Contractor Rate Calculator

Calculate your optimal hourly or project contractor rate to cover costs and meet profit goals. This tool helps small business owners, freelancers, and trade professionals set competitive, sustainable pricing. Use it to align your rates with industry benchmarks and operational expenses.

Contractor Rate Calculator

Calculate sustainable hourly or project rates for your trade or freelance business

Enter your details and click Calculate to see your rate breakdown.

Tip: Most trade contractors aim for 20-30% profit margins, while freelance professionals often target 15-25%.

How to Use This Tool

Follow these steps to calculate your contractor rate accurately:

  1. Enter your desired annual net income (the amount you want to take home after taxes and expenses).
  2. Add your annual business overhead costs, including software subscriptions, insurance, equipment, rent, and marketing.
  3. Input your combined self-employment and income tax rate (most US contractors pay 15.3% self-employment tax plus income tax, totaling 20-35% for most brackets).
  4. Enter your average billable hours per week (exclude admin, sales, and non-billable work time).
  5. Add the number of weeks you plan to work per year (account for 2-4 weeks of vacation and holidays).
  6. Set your target profit margin (20-30% is standard for trade contractors, 15-25% for freelance service providers).
  7. Select your preferred rate type (hourly, daily, or project-based).
  8. Click Calculate Rate to see your detailed breakdown, or Reset to clear all fields.

Formula and Logic

This calculator uses standard small business pricing logic to ensure your rate covers all costs and meets profit targets:

  • First, we calculate your required pre-tax income: Desired Net Income ÷ (1 - Tax Rate as decimal)
  • Next, we add annual overhead costs to get your required pre-profit revenue: (Pre-Tax Income + Overhead) ÷ (1 - Target Profit Margin as decimal)
  • We calculate your total annual billable hours: Billable Hours Per Week × Weeks Worked Per Year
  • Your base hourly rate is: Required Annual Revenue ÷ Total Annual Billable Hours
  • Daily and project rates are derived from the hourly rate (8 hours per day, 100 hours per standard project)

All results account for tax obligations, overhead, and your specified profit margin to avoid underpricing.

Practical Notes

Use these trade-specific guidelines to adjust your rate for real-world scenarios:

  • Trade contractors (plumbers, electricians, construction) typically charge 20-30% profit margins to cover equipment wear, insurance, and slow seasons.
  • Freelance professionals (designers, writers, consultants) often use 15-25% margins, as overhead costs are lower.
  • Billable hour estimates should exclude at least 20% of your work week for admin, sales, and invoicing tasks.
  • If you work in a competitive market, you may need to lower your profit margin temporarily to win clients, but avoid going below 10% to stay sustainable.
  • Always review local market benchmarks: for example, US trade contractors average $45-$75 per hour, while senior freelancers average $60-$100 per hour.
  • Include a 5-10% buffer in your overhead costs to account for unexpected expenses like equipment repairs or price increases.

Why This Tool Is Useful

Setting contractor rates is one of the most common pain points for small business owners and trade professionals:

  • Avoid underpricing your services, which leads to burnout and low profitability.
  • Ensure you cover all hidden costs, including taxes, insurance, and slow periods, that many new contractors forget to factor in.
  • Align your rates with industry standards to stay competitive without sacrificing margins.
  • Quickly adjust your rate for different project types (hourly vs. project-based) without manual math.
  • Use the detailed breakdown to justify your rates to clients, showing you’ve accounted for all operational costs.

Frequently Asked Questions

What is a good profit margin for trade contractors?

Most trade contractors aim for a 20-30% profit margin.
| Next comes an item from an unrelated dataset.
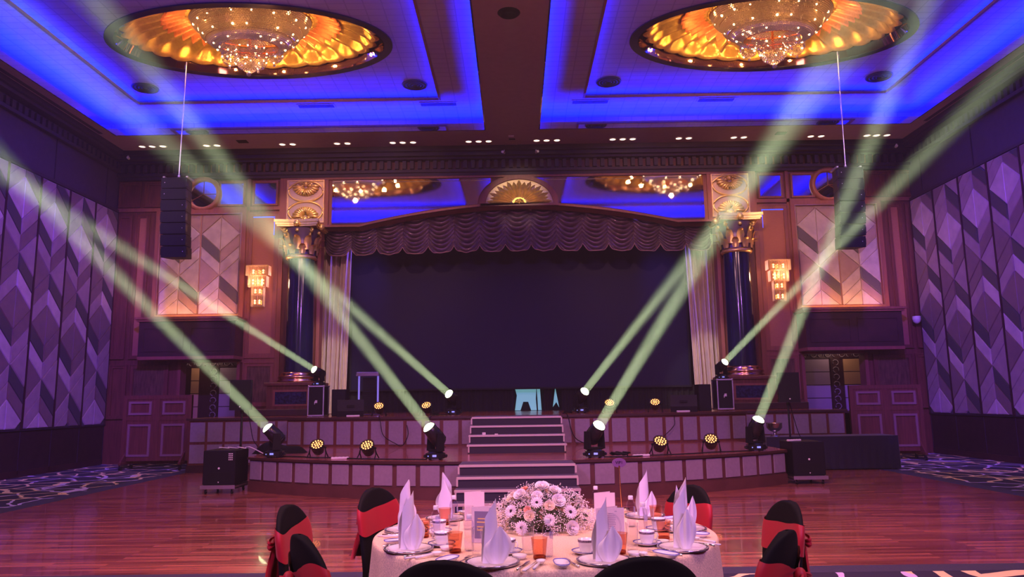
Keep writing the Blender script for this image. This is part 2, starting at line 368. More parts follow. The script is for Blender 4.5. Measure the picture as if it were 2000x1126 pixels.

This accounts for high overhead costs (equipment, insurance, vehicles), seasonal slowdowns, and equipment replacement. Margins below 15% are risky for trade businesses, as unexpected expenses can quickly erase profits.

How do I calculate billable hours accurately?

Track your time for 2-4 weeks to separate billable work (client projects) from non-billable work (admin, sales, invoicing). Most full-time contractors have 20-30 billable hours per week, even if they work 40+ total hours. Avoid overestimating billable hours, as this will lead to underpricing.

Should I include self-employment tax in my tax rate?

Yes, US contractors must pay 15.3% self-employment tax on net earnings, plus federal and state income tax. For example, if you pay 22% federal income tax and 5% state tax, your total tax rate would be 15.3 + 22 + 5 = 42.3%. Check your previous year’s tax return to get an accurate rate.

Additional Guidance

Revisit your rate calculation every 6-12 months as your overhead, tax rate, or profit goals change. If you raise your rates, notify existing clients 30 days in advance, and highlight improvements in your services or increased costs to justify the change. For project-based work, always add a 10-15% contingency buffer to your rate to account for scope creep or unexpected delays. If you’re unsure of your overhead costs, review your business bank statements for the past 12 months to tally all recurring and variable expenses.